// di Francesco Cataldo Verrina //
Parto con una considerazione personale: ascoltare un disco del genere, per me, è una duplice emozione, perché io quel giorno c’ero, seduto in un angolo del Teatro Morlacchi di Perugia. Era il 14 luglio del 1986, quando il concerto “Sphere Live At Umbria Jazz” venne fissato su nastro. Da giovane cultore dei sassofonisti jazz, ero corso ad ascoltare soprattutto il mitico Charlie Rouse, ma tutto l’insieme fu per me una rivelazione.

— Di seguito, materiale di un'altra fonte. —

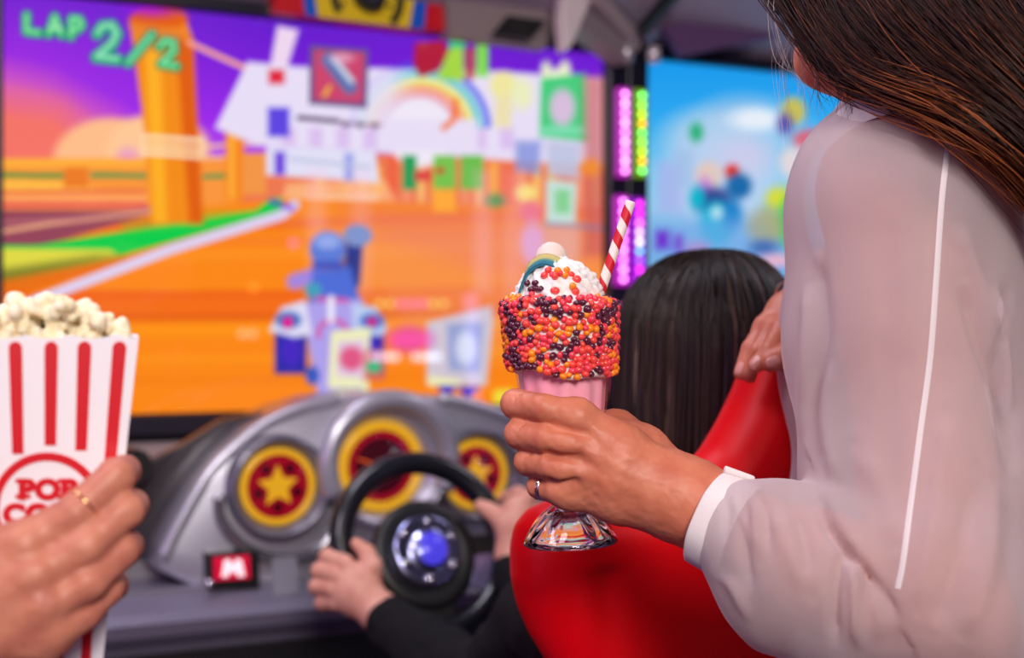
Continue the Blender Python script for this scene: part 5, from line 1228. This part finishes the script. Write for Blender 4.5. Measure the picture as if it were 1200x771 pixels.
# ------------------------------------------------------------------ the seated player
PFW = -EN
player = empty('person', tuple(Vector((SCN.x, SCN.y, 0))-EN*0.30), 'seated player with long dark hair and black sleeves, both hands on the steering wheel', 'person')
pcn = P(824, 438, 1.46)
s = Sdf(); pq_ = head_sdf(s, pcn, PFW)
s.cap(pcn+EZ*-.05-PFW*.015, pcn-EZ*.17-PFW*.04, .05, .055, .03)
tb = pcn-EZ*.26-PFW*.05
s.ell(tb, (.15, .09, .10), (EU, EN, EZ), .05); s.ell(tb-EZ*.22, (.12, .09, .20), (EU, EN, EZ), .05)
LS, RS = tb-EU*.15+EZ*.03, tb+EU*.15+EZ*.03
LE, RE = P(566, 812, 1.66), P(700, 800, 1.78)
LWr, RWr = P(450, 722, 1.845), P(603, 652, 1.955)
s.chain([LS, P(640, 735, 1.56), LE, LWr+(LE-LWr)*.1], [.05, .044, .038, .026], .02); s.chain([RS, RE, RWr+(RE-RWr)*.1], [.05, .038, .026], .02)
hipc = tb-EZ*.42+PFW*.02
s.ell(hipc, (.15, .12, .09), (EU, EN, EZ), .04)
KN = []
for sg in (-1, 1):
    k_ = hipc+EU*sg*.11+PFW*.42+EZ*.04; f_ = Vector((k_.x, k_.y, .07))+PFW*.10; s.chain([hipc+EU*sg*.08, k_, f_], [.078, .055, .04], .03); KN.append((k_, f_))
bv, bf = s.build(.006, 2)
s = Sdf()    # left hand closed on the rim
s.ell(P(415, 690, 1.858), (.034, .020, .036), k=.01); s.chain([P(420, 695, 1.86), LWr, P(480, 742, 1.82)], [.028, .0265, .028], .014)
for (a, b_, c, d) in (((404, 660, 1.86), (384, 651, 1.878), (381, 654, 1.905), (398, 660, 1.912)), ((394, 673, 1.857), (374, 668, 1.876), (372, 671, 1.903), (390, 676, 1.912)), ((390, 689, 1.857), (371, 687, 1.876), (370, 690, 1.902), (388, 694, 1.91)), ((394, 705, 1.86), (378, 706, 1.878), (377, 708, 1.9), (393, 711, 1.906))):
    s.chain([P(418, (a[1]+690)/2, 1.858), P(*a), P(*b_), P(*c), P(*d)], [.013, .0118, .0105, .0095, .0085], .004)
s.chain([P(432, 690, 1.862), P(436, 664, 1.862), P(430, 648, 1.870), P(418, 637, 1.880)], [.018, .0135, .0108, .0085], .007)
h1 = s.build(.0016, 2)
s = Sdf()    # right hand
s.ell(P(608, 612, 1.962), (.030, .022, .040), k=.01); s.chain([P(606, 620, 1.962), RWr, P(615, 690, 1.92)], [.028, .026, .028], .014)
for (a, b_, c) in (((618, 584, 1.965), (608, 578, 1.995), (590, 584, 2.022)), ((628, 598, 1.968), (622, 594, 2.0), (600, 598, 2.025)), ((630, 614, 1.968), (626, 612, 2.0), (604, 615, 2.022)), ((628, 630, 1.968), (624, 629, 1.998), (606, 631, 2.016))):
    s.chain([P(610, (a[1]+610)/2, 1.962), P(*a), P(*b_), P(*c)], [.014, .0118, .0105, .0088], .004)
s.chain([P(600, 626, 1.955), P(588, 610, 1.962), P(575, 599, 1.968), P(563, 592, 1.972)], [.018, .0135, .0112, .009], .007)
h2 = s.build(.0016, 2)
V, Q = join([(bv, bf), h1, h2]); add('body', V, Q, M_skin3, player)
M_knit = mat('black_knit', rgb(22, 22, 25), 0.9, bump=(350, 0.5, 0.001), spec=0.2)
s = Sdf()
s.ell(tb, (.175, .115, .11), (EU, EN, EZ), .05); s.ell(tb-EZ*.22, (.145, .115, .22), (EU, EN, EZ), .05)
s.chain([LS, P(640, 735, 1.56), LE, P(455, 728, 1.84)], [.066, .058, .052, .036], .02); s.chain([RS, RE, P(604, 672, 1.945)], [.066, .052, .036], .02)
v, f = s.build(.005, 2); nv = normals(v, f); v = v+nv*(0.003*vnoise(v*30, 3)+.002*vnoise(v*np.array([60, 20, 60]), 4))[:, None]
add('jumper', v, f, M_knit, player)
s = Sdf(); s.ell(hipc, (.165, .13, .10), (EU, EN, EZ), .04)
for k_, f_ in KN: s.chain([hipc+EU*(.08 if (k_-hipc).dot(EU) > 0 else -.08), k_, f_+EZ*.03], [.092, .066, .05], .03)
v, f = s.build(.008, 2); add('trousers', v, f, M_black, player)
for k_, f_ in KN:
    s = Sdf(); s.cap(f_-EZ*.02, f_-EZ*.035+PFW*.14, .042, .03, .02); v, f = s.build(.006, 1); v[:, 2] = np.maximum(v[:, 2], 0); add('shoe', v, f, M_canopy, player)
# straight long hair
M_hair2 = hair_mat('near_black_hair', rgb(20, 14, 12), rgb(84, 62, 50), rgb(190, 160, 135), 0.4)
rg = np.random.RandomState(21); n = 4200; k = 20
fw, rt, up = np.array(PFW), np.array(EU), np.array([0, 0, 1.])
hc2 = np.array(pcn)+up*.026-fw*.01
phi = rg.uniform(math.radians(38), math.radians(322), n); phi[:n//3] = rg.uniform(math.radians(100), math.radians(260), n//3)
shell = rg.uniform(.95, 1.03, n); rx, ry, rz = .090, .112, .104
drop = rg.uniform(.17, .25, n); grp = rg.randint(0, 90, n); gph = np.linspace(38, 322, 90)[np.argsort(np.random.RandomState(4).uniform(size=90))]
PTH = np.zeros((n, k, 3)); side = np.sign(np.sin(phi))
crown = rg.uniform(-.5, .9, n)
for i in range(k):
    t = i/(k-1)
    if t < .5: th = t/.5*math.pi/2; z = np.cos(th)*rz*np.ones(n); rad = np.sin(th)*np.ones(n); dn = 0
    else: th = math.pi/2; q = (t-.5)/.5; z = -q*drop; rad = 1+0.10*q*np.ones(n)-0.05*q*q; dn = q
    lift = 1-np.minimum(t/.5, 1)
    x = np.sin(phi)*rx*rad+0.006*side*lift; y = np.cos(phi)*ry*rad+crown*.06*lift*lift
    z = z-(crown*crown)*.012*lift
    y = np.where((dn > 0) & (y < 0), y*(1-.16*dn), y)
    PTH[:, i] = hc2+(rt[None]*x[:, None]+fw[None]*y[:, None])*shell[:, None]+up[None]*z[:, None]*shell[:, None]
sx = np.linspace(0, 1, k)
PTH += (np.random.RandomState(5).normal(0, 1, (90, 3))[grp][:, None, :]*.0028*np.sin(sx*4+grp[:, None])[..., None]*sx[None, :, None])
PTH += rg.normal(0, .0016, (n, 1, 3))*sx[None, :, None]
stre = np.random.RandomState(9).uniform(0, 1, 90)**1.8
phg = (np.degrees(phi)/3.2).astype(int) % 90
tn = (.10+.75*stre[phg]*(rg.uniform(0, 1, n) < .5)+rg.normal(0, .07, n))[:, None]*np.ones((1, k))*np.interp(sx, [0, .35, .6, 1], [.5, .6, 1, 1.1])[None]
strands('hair', PTH, rg.uniform(.0006, .0012, n), tn, M_hair2, player)
s = Sdf(); s.ell(hc2, (rx*.95, ry*.95, rz*.95), (EU, PFW, EZ), .01)
s.fn(lambda X: np.maximum(np.sqrt(((X-hc2)@rt/(rx*.93))**2+((X-hc2)@fw/(ry*.85))**2)-1, -1)*.08+np.maximum((X-hc2)@fw-.02, 0)*0.9+np.maximum(np.abs((X-hc2)@up+.08)-.10, 0), hc2-np.array([.12, .12, .22]), hc2+np.array([.12, .12, .05]), .01)
v, f = s.build(.005, 2); o = add('hair_mass', v, f, M_hair2, player); at_ = o.data.attributes.new('tone', 'FLOAT', 'POINT'); at_.data.foreach_set('value', np.full(len(v), 0.03))
# ------------------------------------------------------------------ the person holding the popcorn
friend = empty('person', (-.62, .42, 0), 'person mostly out of view at the left, one hand wrapped round the popcorn box', 'person')
s = Sdf()
ff = [([(10, 650, .690), (88, 602, .694), (136, 558, .707), (146, 552, .738), (134, 562, .765)], [.0125, .0100, .0095, .0086, .0076]),
      ([(22, 686, .686), (100, 640, .691), (147, 598, .706), (155, 592, .738), (140, 600, .766)], [.0125, .0100, .0096, .0086, .0076]),
      ([(36, 720, .686), (104, 682, .691), (142, 645, .706), (150, 640, .736), (134, 645, .762)], [.0118, .0095, .0091, .0082, .0074]),
      ([(52, 748, .690), (98, 718, .696), (126, 690, .708), (134, 686, .733), (124, 690, .752)], [.0108, .0086, .0082, .0074, .0068])]
for pts, rad in ff: s.chain([P(*q) for q in pts], rad, .0024)
for (x, y, z), r0 in (((16, 646, .690), .0138), ((26, 682, .686), .0142), ((38, 716, .687), .0135), ((52, 744, .691), .012)): s.chain([P(x, y, z), P(-110, 760, .675)], [r0, .020], .008)
for (x, y, z) in ((28, 636, .681), (38, 674, .6775), (50, 709, .678), (60, 738, .684)): s.ell(P(x, y, z), (.007, .005, .006), k=.008)
s.chain([P(-90, 690, .690), P(-50, 640, .712), P(-62, 610, .745), P(-50, 590, .785)], [.020, .015, .012, .010], .008)
s.chain([P(-110, 760, .675), P(-190, 790, .66), P(-420, 900, .62)], [.027, .026, .032], .014)
v1, f1 = s.build(.0014, 2); n1 = normals(v1, f1); v1 = v1+n1*(0.0003*vnoise(v1*240, 5))[:, None]
s = Sdf(); E3 = P(-420, 900, .62)
SH = Vector((-.50, .48, 1.32)); EL = Vector((-.52, .56, 1.0))
s.chain([E3, EL, SH], [.033, .04, .05], .02); s.ell((-.66, .40, 1.15), (.15, .11, .24), k=.05); s.ell((-.66, .40, .92), (.14, .11, .14), k=.05)
s.chain([(-.80, .40, 1.32), (-.86, .42, 1.04), (-.84, .56, .86)], [.05, .04, .03], .02); s.ell((-.84, .60, .82), (.028, .045, .035), k=.015)
for k_ in range(4): s.chain([(-.862+k_*.015, .62, .81), (-.862+k_*.016, .655, .795), (-.862+k_*.016, .665, .77)], [.010, .009, .008], .002)
s.cap((-.66, .40, 1.38), (-.66, .41, 1.47), .052, .05, .03); head_sdf(s, Vector((-.66, .42, 1.55)), Vector((.35, .93, -.1)))
for x in (-.75, -.57): s.chain([(x, .40, .88), (x, .42, .48), (x, .40, .08)], [.08, .055, .04], .03)
v2, f2 = s.build(.006, 2)
V, Q = join([(v1, f1), (v2, f2)]); add('body', V, Q, M_skin2, friend)
s = Sdf(); s.ell((-.66, .40, 1.15), (.17, .13, .25), k=.05); s.ell((-.66, .40, .92), (.16, .13, .14), k=.05); s.chain([SH, EL], [.065, .05], .03); s.chain([(-.80, .40, 1.32), (-.86, .42, 1.04)], [.065, .05], .03)
v, f = s.build(.007, 2); add('shirt', v, f, mat('grey_cotton', rgb(110, 112, 122), 0.85, bump=(400, .3, .001)), friend)
s = Sdf(); s.ell((-.66, .40, .86), (.165, .13, .10), k=.04)
for x in (-.75, -.57): s.chain([(x, .40, .84), (x, .42, .48), (x, .40, .12)], [.095, .068, .055], .03)
v, f = s.build(.008, 2); add('trousers', v, f, M_black, friend)
for x in (-.75, -.57):
    s = Sdf(); s.cap((x, .38, .05), (x, .54, .035), .045, .034, .02); v, f = s.build(.006, 1); v[:, 2] = np.maximum(v[:, 2], 0); add('shoe', v, f, M_canopy, friend)
s = Sdf(); s.ell((-.665, .40, 1.60), (.088, .10, .095), k=.02); s.ell((-.69, .35, 1.54), (.07, .06, .08), k=.02); v, f = s.build(.005, 2); v += normals(v, f)*(.002*vnoise(v*80, 2))[:, None]; add('hair', v, f, mat('brown_hair', rgb(52, 34, 26), 0.5), friend)
pa, pb = P(88, 602, .694), P(136, 558, .707); band(pa.lerp(pb, .22), pb-pa, .0102, .0006, mat('gold', rgb(250, 205, 140), 0.15, metal=1), friend)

Per questa e altre considerazioni, sono ancora qui, dopo quasi trentasei anni, a scervellarmi per cercare di capire e spiegare al mondo la forza evocativa di una tipologia jazz che oltrepassa le barriere dello spazio e del tempo, che ha attraversato mode e tendenze, uscendo indenne e più vivo che mai. “Pumpkins Delight” è delle più seducenti registrazioni live di jazz mainstream degli anni Ottanta. Gli Sphere sono stati un eccellente quartetto sax-led capace di spaziare tra bop classico, hard-bop e post-bop, quattro superbi musicisti in perfetta armonia, abili nel fare oscillare l’anima, il corpo e la mente.

“Pumpkin’s Delight ,Sphere Live At Umbria Jazz” si sostanzia come uno dei momenti salienti della breve vita artistica di questo gruppo, pubblicato molti anni dopo il loro scioglimento, avvenuto nel 1988, per volere di Alberto Alberti e Sergio Veschi della Red Records, quale omaggio alla memoria di Charlie Rouse, come recita chiaramente l’epigrafe riportata sulla copertina del disco: “Dedicated to Charlie Rouse, a man of great feelings, umanity and a great tenor saxphone player”. La title-track “Pumpkin’s Delight”, un concentrato di blues turbolento composto da Rouse, utilizzato come opener del concerto, diventa il vero fiore all’occhiello dell’album. Saud’s Song”, caratterizzato da un potente assolo di Rouse in apertura, ma firmato Kenny Barron, è un compatto up-tempo, un veicolo ricco d’inventiva che trasporta la band verso il post-bop, dimostrando tutta l’abilità strumentale e compositiva di quello che sarebbe diventato uno dei pianisti più richiesti in svariate sessioni di registrazione durante il decennio successivo.
Al bassista Buster Williams si deve la composizione delle restanti tre tracce: “Christina” è una fascinosa ballata, mentre “Tokudo” è un hard-bop, snocciolato in scioltezza e con maestria; il conclusivo “Decaptkon” rappresenta uno dei momenti più insoliti ed impegnativi del repertorio del quartetto, segnato dalla pennellata estrosa e brillante di Ben Riley e da un memorabile assolo del contrabbassista-autore. “Pumpkin’s Delight” ,“Sphere Live At Umbria Jazz” è un altro disco che non dovrebbe mancare nella vostra collezione jazz.